Fall is fast approaching and the weather is getting colder by the day up here in the Western New York hinterlands, which means a few things are about to become absolute certainties in my life: I'm going to be exclusively rocking four-sided longsleeves for the next 4-5 months, I'm going to eat my weight in apple cider doughnuts on a semi-regular basis, and I'm going to start listening to a lot more black metal. 'Tis the season, right? When each new day greets me with bone-cracking cold, curbside mountains of grey snow and the suffocating existential malaise that only a true Rochester fall/winter season can bring, it's only natural that I start steering my listening habits toward bands a bit more frigid sounding.
However, this year has been a very fruitful one for me by and large, so I'm not exactly entering this Fall with the sense of grim finality that I've become accustomed to. I feel (and trust me that this feels entirely unnatural to say) optimistic. Optimistic and hopeful, even though human civilization seems to be hurdling down a highway to certain oblivion and we passed the last exit so long ago that it feels like a distant memory.
I know that most of this optimism is stemming from the fact that my band has had a very exciting year and the year to come is poised to be full of even more great and fulfilling experiences, but you have to hold these kinds of feelings tight whenever you're fortunate enough to feel them, right? For that reason, while I'm still in the mood for some face-peeling black metal, I've been looking for some that's a little less nihilistic than I'm used to. Enter Gudsforladt, and its phenomenal new record Friendship, Love and War.
Gudsforladt (which Metal Archives tells me is a Danish word that translates to "Godforsaken"!) has been kicking since 2016, but this magnificent USBM solo project is brand new to me. It feels romantic, not in the washed-out Alcest-y way, but in the more classical sense. The tales told on this album are of myth and legend with the highest possible stakes, and every decision made is one of nothing less than life and death.
While black metal can often feel claustrophobic and isolated, Friendship, Love and War is an album brimming with scope and impossible scale. For reference, the photograph that serves as the album's cover: in the foreground, we see a cloaked figure wielding a sword, which is a sight far from uncommon to anyone with even a passing interest in metal. But this figure is standing within a field of bright yellow flowers on a cliff-face overlooking calm waters and a cloudless blue sky. The image seems incongruous at first, but once you start listening to the music contained here, things begin to fall into place naturally.
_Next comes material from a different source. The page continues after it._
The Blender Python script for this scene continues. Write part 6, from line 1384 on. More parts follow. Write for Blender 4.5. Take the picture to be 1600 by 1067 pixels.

While black metal with any sort of more traditional heavy metal riffing is often clumsily labeled "triumphant", the guitarwork on Friendship, Love and War is so glorious in its melody and bombast that it's hard to find a more fitting adjective. Yes, the album is about as lo-fi as one might typically expect from a solo black metal project, but the sheer power and intensity of the riffing here makes the understated production feel like we're receiving signals from hazy portal into a distant world.
The songs frequently stretch beyond the five- and six-minute mark but move with a sense of propulsion that makes pausing the album at any point feel like being pulled away from a great book; regardless of whatever other needs and responsibilities require your attention, all you want to do is get back to this great story that's being told to you. Songs like "Lands Eternal Taken" and "Beyond Where They May Follow" effortlessly weave acoustic passages and trad-metal solos into raw USBM shredding, most of which is frequently underscored by a bedrock of synths and woodwinds. Listening to this album is a thrilling experience not unlike taking in an enormous painting – at first you're content to admire it from a distance, but eventually you find yourself unconsciously drifting closer to admire the details.
On Gudsforladt's Bandcamp, the central thesis of this record is laid out succinctly: "For better or worse, whether he wishes it or not, no man on this earth rides alone. We are all of us bound together, heart to heart and soul to soul — all of us bit players in stories bigger than we know – stories we have no hand in writing."
Return to the album's cover: a cloaked warrior in black stands alone amongst the natural beauty of their world. But are they truly alone? Is anyone, ever? Although we may arm ourselves by whatever means necessary against the inevitable sufferings that await us in this life, the potential for all things simple and beautiful persists through all experience. It's up to us to fight, with and for one another, to make sure that beauty survives.